Ted Miller, ESPN Senior Writer 9y

Oregon's Pac-12 supremacy faces many threats in 2015

You know what would have been great back in 2009 when Pete Carroll asked Jim Harbaugh, "What's your deal?" It would have been great if Harbaugh had said, "Isaac Newton, Pete. That's my deal. Or, in this case, your deal."

Carroll's and USC's dynastic run from 2002-08 was at an end. Stanford's rapacious 55-21 dismantling of the once-fearsome Trojans merely served as the moment when ripe cardinal and gold tomato met unforgiving concrete.

While most know Newton for his three laws of motion and universal gravitation and all that science dreck, the best application for his ideas is in college football, which produces its own sort of gravity that inexorably demands that what goes up must come down, no matter the gnashing of teeth it produces among an obsessive fan base that hopes against all hope Newton will give it a pass.

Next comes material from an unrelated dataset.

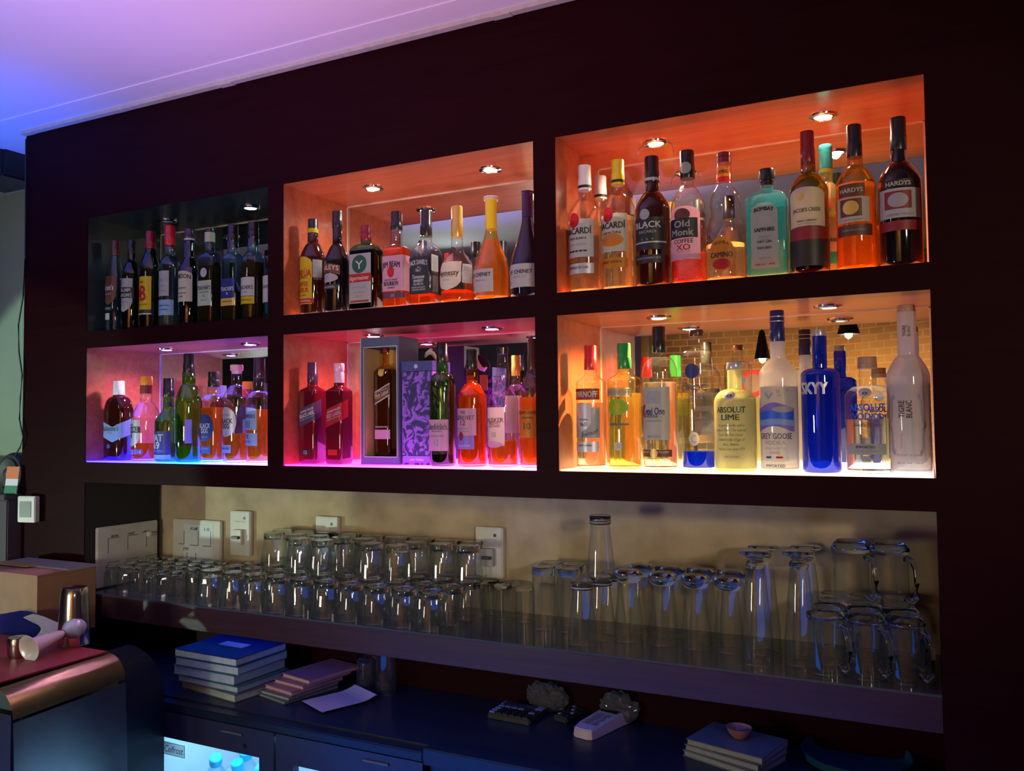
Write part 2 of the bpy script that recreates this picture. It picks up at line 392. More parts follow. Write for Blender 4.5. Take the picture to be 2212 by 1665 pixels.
cl = obj('recess_side', bx(0-.024, 0, .0035, D, ZS-.075, ZB), M_dark, cab); cl2 = obj('recess_side', bx(XN[2][1], XN[2][1]+.024, .0035, D, ZS-.075, ZB), M_panel, cab)
# ------------------------------------------------------------------ glass shelf
M_shelfglass = mat('shelf_glass', (.055, .072, .10), .05, 0, coat=.4)
sh = thing('glass_shelf', 'long dark shelf with a glossy top below the niches, crowded with glasses', 'shelf', (0, 0, ZS))
obj('shelf_board', bx(.001, XN[2][1]-.001, .0, D+.01, -.078, -.006), M_fascia, sh)
obj('glass_top', bx(.001, XN[2][1]-.001, .002, D+.01, -.006, 0), M_shelfglass, sh)
# ------------------------------------------------------------------ counter and coolers
M_cnt = mat('blue_lit_counter', (.012, .020, .045), .35, noise=.1, nscale=20)  # blue light on the dark worktop is mixed into its base colour
M_cool = mat('cooler_steel', (.02, .032, .05), .32, .5)
ct = thing('back_counter', 'dark worktop under the glass shelf', 'counter', (0, 0, ZC))
obj('worktop', bx(.002, 4.4, -.085, D-.013, -.03, 0, bev=.003), M_cnt, ct)
obj('front_edge', bx(.44, 1.468, -.125, -.086, -.028, -.004, bev=.003), M_cool, ct)
cs = thing('counter_cabinet', 'dark cabinet with a raised front edge right of the glass door cooler', 'cabinet', (1.475, 0, 0))
obj('body', bx(0, 2.9, -.10, .30, -1.62, -.75), M_cool, cs)
obj('front_band', bx(0, 2.9, -.135, -.087, -.745, ZC+.012, bev=.003), M_cool, cs)
for i in range(5):
    d = obj('door', bx(.02+i*.56, .56+i*.56, -.118, -.101, -1.58, -.79, bev=.004), M_cool, cs)
    obj('handle', bx(.24+i*.56, .34+i*.56, -.130, -.119, -.80, -.79), M_cool, d)
co = thing('bottle_cooler', 'dark two door glass front bottle cooler, brightly lit inside, under the counter', 'cooler', (0, 0, 0))
M_liner = mat('cooler_liner', (.75, .82, .88), .5)
bm = bmesh.new()
box(bm, .455, .470, -.10, .30, -1.60, -.747); box(bm, 1.455, 1.468, -.10, .30, -1.60, -.747)
box(bm, .470, 1.455, -.10, .30, -.765, -.747); box(bm, .470, 1.455, .28, .30, -1.60, -.765); box(bm, .470, 1.455, -.10, .28, -1.60, -1.585)
obj('body', bm, M_cool, co)
bm = bmesh.new(); box(bm, .471, 1.454, .270, .279, -1.58, -.766); box(bm, .471, .476, -.09, .27, -1.58, -.766); box(bm, 1.449, 1.454, -.09, .27, -1.58, -.766); box(bm, .96, .97, -.09, .27, -1.58, -.766)
obj('liner', bm, M_liner, co)
obj('wire_shelf', bx(.477, .959, -.08, .27, -1.05, -1.045), M_liner, co)
obj('light_strip', bx(.48, 1.44, -.085, -.075, -.785, -.775), mat('cooler_strip', (1, 1, 1), .5, emit=(.45, .80, 1), es=14), co)
lamp('lamp_light', 'AREA', (.72, .02, -.79), (.42, .78, 1), 1.5, (.72, .12, -1.2), .3, parent=co)
lamp('lamp_light', 'AREA', (1.22, .02, -.79), (.42, .78, 1), 1.1, (1.22, .12, -1.2), .3, parent=co)
M_win = shell('cooler_glass', (.92, .97, 1), (.7, .85, .95), .04, .3, 60)
for (a, b, w0, w1) in ((.463, .973, .512, .919), (.981, 1.468, 1.043, 1.418)):
    bm = bmesh.new(); zt, zb_, wt, wb_ = -.745, -1.58, -.822, -1.50
    box(bm, a, w0, -.125, -.101, zb_, zt); box(bm, w1, b, -.125, -.101, zb_, zt); box(bm, w0, w1, -.125, -.101, wt, zt); box(bm, w0, w1, -.125, -.101, zb_, wb_)
    d = obj('door', bm, mat('door_frame', (.03, .035, .06), .3, .2), co)
    obj('window_pane', bx(w0, w1, -.116, -.112, wb_, wt), M_win, d)
    obj('handle', bx((a+b)/2+.06, (a+b)/2+.14, -.131, -.1255, -.769, -.764), mat('satin_handle', (.12, .14, .17), .4, .4), d)
    bm = lathe([(.007, 0), (.007, .004)], 16); bmesh.ops.rotate(bm, verts=bm.verts, matrix=Matrix.Rotation(PI/2, 3, 'X'))
    obj('lock', bm, M_chrome, d, loc=(w1-.05, -.1255, -.795))

def flat_text(parent, name, s, origin, right, up, h, m, width=None, bold=0, shear=0, off=.0006):
    vs, fs, wd = text_geo(s, bold, shear)
    right = Vector(right).normalized(); up = Vector(up).normalized(); nrm = right.cross(up)
    sx = (width/wd) if width else h
    bm = bmesh.new(); bv = [bm.verts.new(Vector(origin)+right*x*sx+up*y*h+nrm*(off+l)) for x, y, l in vs]
    for f in fs:
        try: bm.faces.new([bv[i] for i in f])
        except Exception: pass
    return obj(name, bm, m, parent)
M_ink = mat('black_ink', (.01, .01, .012), .6)
st = thing('cooler_sticker', 'small pale sticker with black slanted lettering on the cooler door glass', 'sticker', (.573, -.1165, -.858))
bm = bx(-.046, .046, -.001, 0, -.019, .019); obj('sticker_sheet', bm, paper('sticker_paper', (.92, .96, .92)), st)
flat_text(st, 'lettering', 'Celfrost', (0, -.001, .0), (1, 0, 0), (0, 0, 1), .020, M_ink, .078, 0, .25)
bm = bmesh.new()
for (a, b, c, d) in ((-.045, .045, .0175, .0185), (-.045, .045, -.0185, -.0175), (-.045, -.044, -.0175, .0175), (.044, .045, -.0175, .0175)): box(bm, a, b, -.0016, -.001, c, d)
obj('border', bm, M_ink, st)
M_pet = shell('pet_plastic', (.80, .93, 1), (.35, .6, .8), .08)
M_capc = mat('cyan_cap', (.01, .45, .75), .4, emit=(0.01, .5, .9), es=.0)
for i, (u, v, tilt) in enumerate(((466, 1641, 22), (513, 1652, 4), (566, 1661, -8), (531, 1628, 10))):
    p = aty(u, v, (.0, .06, .02, .13)[i]); t = thing('water_bottle', ['clear water bottle with a blue cap, leftmost in the lit cooler', 'clear water bottle with a cyan cap in the middle of the lit cooler', 'clear water bottle with a cyan cap at the right edge of the cooler window', 'clear water bottle with a pale cyan cap behind the others in the cooler'][i], 'bottle', p)
    t.rotation_euler = (math.radians(20), math.radians(tilt), 0); t.scale = (1.25,)*3
    obj('bottle_body', lathe([(.028, -.24), (.032, -.235), (.032, -.10), (.029, -.095), (.032, -.09), (.032, -.07), (.012, -.016), (.012, -.004)], 20), M_pet, t, True)
    obj('cap', lathe([(.0155, -.012), (.016, .008), (.014, .010)], 20), M_capc, t, True)

# ------------------------------------------------------------------ bottles
def section(a, b, c, n=6):
    c = min(c, a, b)-1e-6; P = []
    for (sx, sy, a0) in ((1, -1, -PI/2), (1, 1, 0), (-1, 1, PI/2), (-1, -1, PI)):
        for i in range(n+1):
            t = a0+PI/2*i/n; P.append((sx*(a-c)+c*math.cos(t), sy*(b-c)+c*math.sin(t)))
    return P
def surf(s, a, b, c):
    """point and outward normal at arc length s from the middle of the front (-y)"""
    sg = 1 if s >= 0 else -1; s = abs(s); c = min(c, a, b); f = a-c
    if s <= f: return (sg*s, -b, 0, -1)
    s -= f; q = c*PI/2
    if s <= q:
        t = s/c; return (sg*(a-c+c*math.sin(t)), -(b-c)-c*math.cos(t), sg*math.sin(t), -math.cos(t))
    s -= q; f = 2*(b-c)
    if s <= f: return (sg*a, -(b-c)+s, sg, 0)
    s -= f; t = min(s/c, PI/2) if c > 1e-6 else 0
    return (sg*(a-c+c*math.cos(t)), (b-c)+c*math.sin(t), sg*math.cos(t), math.sin(t))
def loft(prof, n=6, k=1.0, zmin=None, zmax=None, dk=0.0, bm=None):
    """prof rows (z, a, b, c)"""
    bm = bm or bmesh.new(); rings = []
    rows = []
    for i, r in enumerate(prof):
        if zmax is not None and r[0] > zmax:
            p = prof[i-1]
            if p[0] < zmax:
                t = (zmax-p[0])/(r[0]-p[0]); rows.append([zmax]+[p[j]+(r[j]-p[j])*t for j in (1, 2, 3)])
            break
        rows.append(list(r))
    if zmin is not None: rows = [[max(r[0], zmin)]+r[1:] for r in rows]
    for z, a, b, c in rows:
        a = max(a-dk, .001); b = max(b-dk, .001); c = max(c-dk, .0009)
        rings.append([bm.verts.new((x, y, z)) for x, y in section(a, b, c, n)])
    N = len(rings[0])
    for p, q in zip(rings, rings[1:]):
        for i in range(N): bm.faces.new((p[i], p[(i+1) % N], q[(i+1) % N], q[i]))
    bm.faces.new(rings[0][::-1]); bm.faces.new(rings[-1])
    bmesh.ops.remove_doubles(bm, verts=bm.verts, dist=1e-6)
    return bm
def prof_at(prof, z):
    for p, q in zip(prof, prof[1:]):
        if q[0] >= z:
            t = 0 if q[0] == p[0] else (z-p[0])/(q[0]-p[0]); t = max(0, min(1, t))
            return [p[j]+(q[j]-p[j])*t for j in (1, 2, 3)]
    return prof[-1][1:]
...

Oregon fans already know where we are going. They instinctually felt it the moment eye met pixel here. They hate us for reading their own thoughts. Just about every Ducks adherent has entertained the idea that it goes against reason their team will continue to win 86 percent of its games over the next three seasons, as it has done in the previous six. Not with QB Marcus Mariota in the NFL. Not with the Pac-12's unabated rise in the West as the nation's deepest conference.

By no means are we casting Oregon into the slag heap, where it spent most of its 119 years of football, by the way. We expect Oregon to continue to compete for Pac-12 titles, which automatically puts it in the discussion for a perch in the College Football Playoff.

It's only that there figures to be more 2013 (11-2 record, No. 9 finish in AP poll) over the next three years than 2010 and 2014 (playing for the national title). We see this perspective in our experts' takes in ESPN.com's Future College Football Rankings.

USC is climbing back to full strength. More than a few folks believe the Trojans will return to the national picture this fall, displacing the Oregon/Stanford domination of the conference that began when Carroll bolted to the NFL after the 2009 downturn. USC remains USC. At full strength and well-coached, the Trojans are perennial national contenders, a combination of tradition, geography and wherewithal.

Yet neither should USC fans believe the good old days are coming back, unless they mean the good old 1990s, a decade in which seven different teams won the Pac-10.

UCLA, Arizona State, Arizona and Utah all have traction in the South as nationally ranked teams, at least as long as they hold on to present head coaches. Speaking of the 1990s, Oregon's good friend to the North, the Washington Huskies, also should be on the uptick under Chris Petersen. The Huskies, Stanford and a rising California program should provide a challenge in the North over the next three seasons.

In other words, if Oregon football takes a step back, it could mean that its rivals took two steps forward.

Yes, we know the counterarguments. Oregon is entrenched with its "win the day" system and unmatched facilities. It bounced back immediately upon the departures of QBs Jeremiah Masoli and Darron Thomas.

But those two are false comparisons to Mariota, one of the best players in Pac-8/10/12 history. A better comparison for Ducks fans might be what happened after Joey Harrington led the Ducks to a 30-6 mark as a three-year starter (mostly, since he shared the job with A.J. Feeley in 1999). Post-Harrington, the Ducks went 7-6 and 8-5, and then bottomed out at 5-6 in 2004.

Oregon will not tumble that far in the P.M. -- Post-Mariota -- years. But Newton is probably casting a smug look at Eugene as you read this, expecting Ducks fans to be struck by some gravity-compelled apples on their unhappy, feathered heads over the next three years.